The openings 12 in the stack of sheets 1 and the openings 13 in the end ring 5 have a substantially circular main area, from which a radially inwardly directed slot extends. This slot may, for example, have a width of between a quarter and a half of the diameter of the main area, which may be 15% to 30%, and a length of between a third and a half of the diameter of the main area. A lug of the head 6a can engage in this slot during assembly and thus prevent the tie rod 6 from rotating when an end piece 9 is screwed on.

Claims

1. A rotor for an external rotor motor, comprising a stack of ring-shaped steel sheets,permanent magnets fixed to an inner side of the stack of sheets, anda carrier which has a hub for a shaft and is fastened to the stack of sheets, wherein tie rods, which project axially through the carrier and the stack of sheets and pull the stack of sheets against the carrier.
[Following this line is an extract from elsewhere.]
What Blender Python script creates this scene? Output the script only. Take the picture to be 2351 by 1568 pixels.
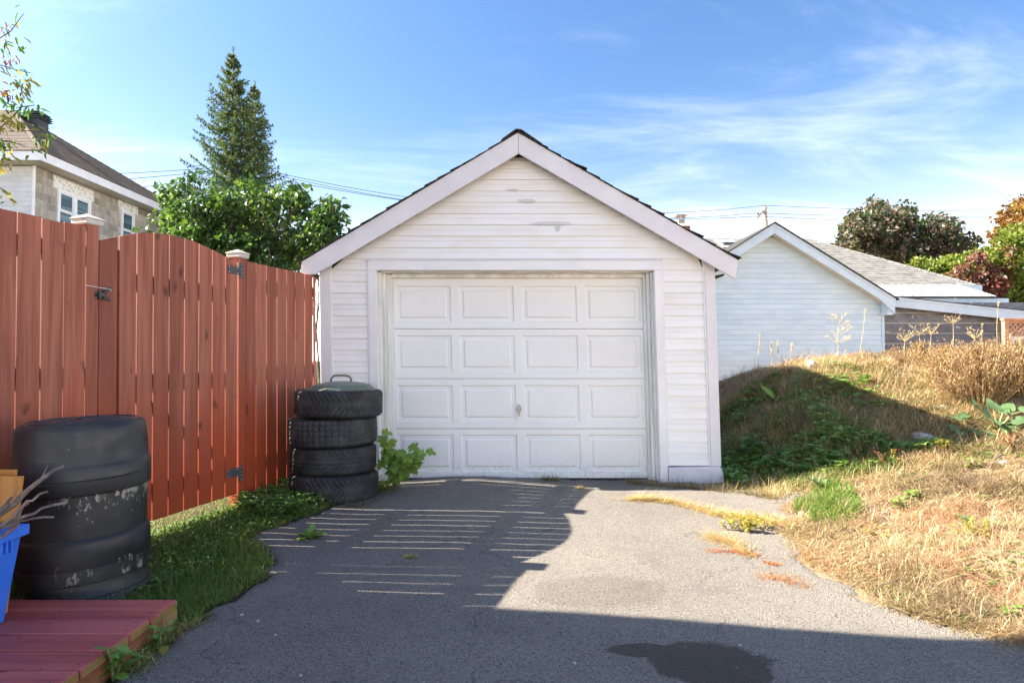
import bpy, bmesh, math, random
import numpy as np
from mathutils import Vector, Matrix, Euler

for _o in list(bpy.data.objects):
    bpy.data.objects.remove(_o)
SC = bpy.context.scene
COL = SC.collection
R = math.radians
rnd = random.Random(7)
rng = np.random.default_rng(11)

# ------------------------------------------------------------------ camera
F, CX, CY, HOR = 1400.0, 1175.5, 784.0, 825.0
CZ = 1.16
PITCH = math.atan((HOR - CY) / F)
cam_d = bpy.data.cameras.new("camera")
cam = bpy.data.objects.new("camera", cam_d)
COL.objects.link(cam)
cam.location = (0, 0, CZ)
cam.rotation_euler = (math.pi / 2 + PITCH, 0, 0)
cam_d.sensor_width = 36.0
cam_d.lens = F / 2351.0 * 36.0
cam_d.clip_start = 0.05
cam_d.clip_end = 2000
SC.camera = cam

# ------------------------------------------------------------------ light
SUN_D = Vector((1.0, -0.072, -0.745)).normalized()       # the way the light travels
SUN_EL = math.asin(-SUN_D.z)
sd = bpy.data.lights.new("sun", 'SUN')
sd.energy = 2.0
sd.angle = R(0.38)
sd.color = (1.0, 0.91, 0.76)
sun = bpy.data.objects.new("sun", sd)
COL.objects.link(sun)
sun.rotation_euler = SUN_D.to_track_quat('-Z', 'Y').to_euler()
sun.location = (-20, 5, 20)

W = bpy.data.worlds.new("World")
SC.world = W
W.use_nodes = True
wn = W.node_tree
wn.nodes.clear()


def world():
    nt = wn
    nd = lambda t: nt.nodes.new(t)
    L = nt.links.new
    out = nd('ShaderNodeOutputWorld')
    bg = nd('ShaderNodeBackground')
    sky = nd('ShaderNodeTexSky')
    sky.sky_type = 'NISHITA'
    sky.sun_disc = False
    sky.sun_elevation = SUN_EL
    sky.sun_rotation = math.atan2(-SUN_D.x, -SUN_D.y)
    sky.air_density = 1.2
    sky.dust_density = 2.5
    sky.ozone_density = 3.0
    bg.inputs['Strength'].default_value = 0.065
    tc = nd('ShaderNodeTexCoord')
    sep = nd('ShaderNodeSeparateXYZ')
    L(tc.outputs['Generated'], sep.inputs[0])

    def math_(op, a, b=None, c=None, clamp=False):
        m = nd('ShaderNodeMath')
        m.operation = op
        m.use_clamp = clamp
        for i, v in enumerate((a, b, c)):
            if v is None:
                continue
            if isinstance(v, (int, float)):
                m.inputs[i].default_value = v
            else:
                L(v, m.inputs[i])
        return m.outputs[0]
    z = math_('MAXIMUM', sep.outputs[2], 0.0)
    den = math_('ADD', z, 0.22)
    px = math_('DIVIDE', sep.outputs[0], den)
    py = math_('DIVIDE', sep.outputs[1], den)
    cmb = nd('ShaderNodeCombineXYZ')
    L(px, cmb.inputs[0]); L(py, cmb.inputs[1])
    mp = nd('ShaderNodeMapping')
    mp.inputs['Rotation'].default_value = (0, 0, R(24))
    mp.inputs['Location'].default_value = (3.3, 0.62, 0)
    mp.inputs['Scale'].default_value = (0.8, 2.0, 1)
    L(cmb.outputs[0], mp.inputs[0])
    n1 = nd('ShaderNodeTexNoise')
    n1.inputs['Scale'].default_value = 1.25
    n1.inputs['Detail'].default_value = 8
    n1.inputs['Roughness'].default_value = 0.62
    n1.inputs['Distortion'].default_value = 0.7
    L(mp.outputs[0], n1.inputs['Vector'])
    n2 = nd('ShaderNodeTexNoise')
    n2.inputs['Scale'].default_value = 0.55
    n2.inputs['Detail'].default_value = 3
    L(cmb.outputs[0], n2.inputs['Vector'])
    s = math_('ADD', math_('MULTIPLY', n1.outputs[0], 0.65), math_('MULTIPLY', n2.outputs[0], 0.45))
    mr = nd('ShaderNodeMapRange')
    mr.interpolation_type = 'SMOOTHSTEP'
    mr.inputs['From Min'].default_value = 0.52
    mr.inputs['From Max'].default_value = 0.80
    L(s, mr.inputs[0])
    # thin veil everywhere, denser towards the horizon
    veil = math_('POWER', math_('SUBTRACT', 1.0, z, clamp=True), 3.0)
    fac = math_('MULTIPLY', mr.outputs[0], math_('ADD', math_('MULTIPLY', veil, 0.035), 0.065), clamp=True)
    fac = math_('ADD', fac, math_('MULTIPLY', math_('POWER', math_('SUBTRACT', 1.0, z, clamp=True), 12.0), 0.95), clamp=True)
    tint = nd('ShaderNodeMix'); tint.data_type = 'RGBA'; tint.blend_type = 'MULTIPLY'
    tint.inputs[0].default_value = 1.0
    tint.inputs[7].default_value = (0.225, 0.295, 0.375, 1)
    L(sky.outputs[0], tint.inputs[6])
    mx = nd('ShaderNodeMix'); mx.data_type = 'RGBA'
    L(fac, mx.inputs[0])
    L(tint.outputs[2], mx.inputs[6])
    mx.inputs[7].default_value = (13.6, 12.4, 10.7, 1)
    L(mx.outputs[2], bg.inputs[0])
    L(bg.outputs[0], out.inputs[0])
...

2. The rotor according to claim 1, wherein the tie rods are designed as pins, which are each arranged in a channel leading through the stack of sheets and the carrier and carry an end piece at at least one end, which has a greater width than the channel.

3. The rotor according to claim 2, wherein the end piece is removable.

4. The rotor according to claim 2, wherein the pins carry a removable end piece at both ends.

5. The rotor according to claim 2, wherein the pins have a widened head at one end, which has a greater width than the channel.

6. The rotor according to claim 3, wherein the tie rods are threaded pins and the end pieces are screwed onto the pins.

7. The rotor according to claim 1, wherein the stack of sheets carries an end ring at its end facing away from the carrier, which end ring forms an axial stop for the permanent magnets, and the tie rods also project through the end ring.

8. The rotor according to claim 1, wherein the stack of sheets is formed from sheets which have a plurality of openings for the tie rods, the openings each having a round main area and a slot extending from the main area.

9. The rotor according to claim 8, wherein the slot is directed radially inwards.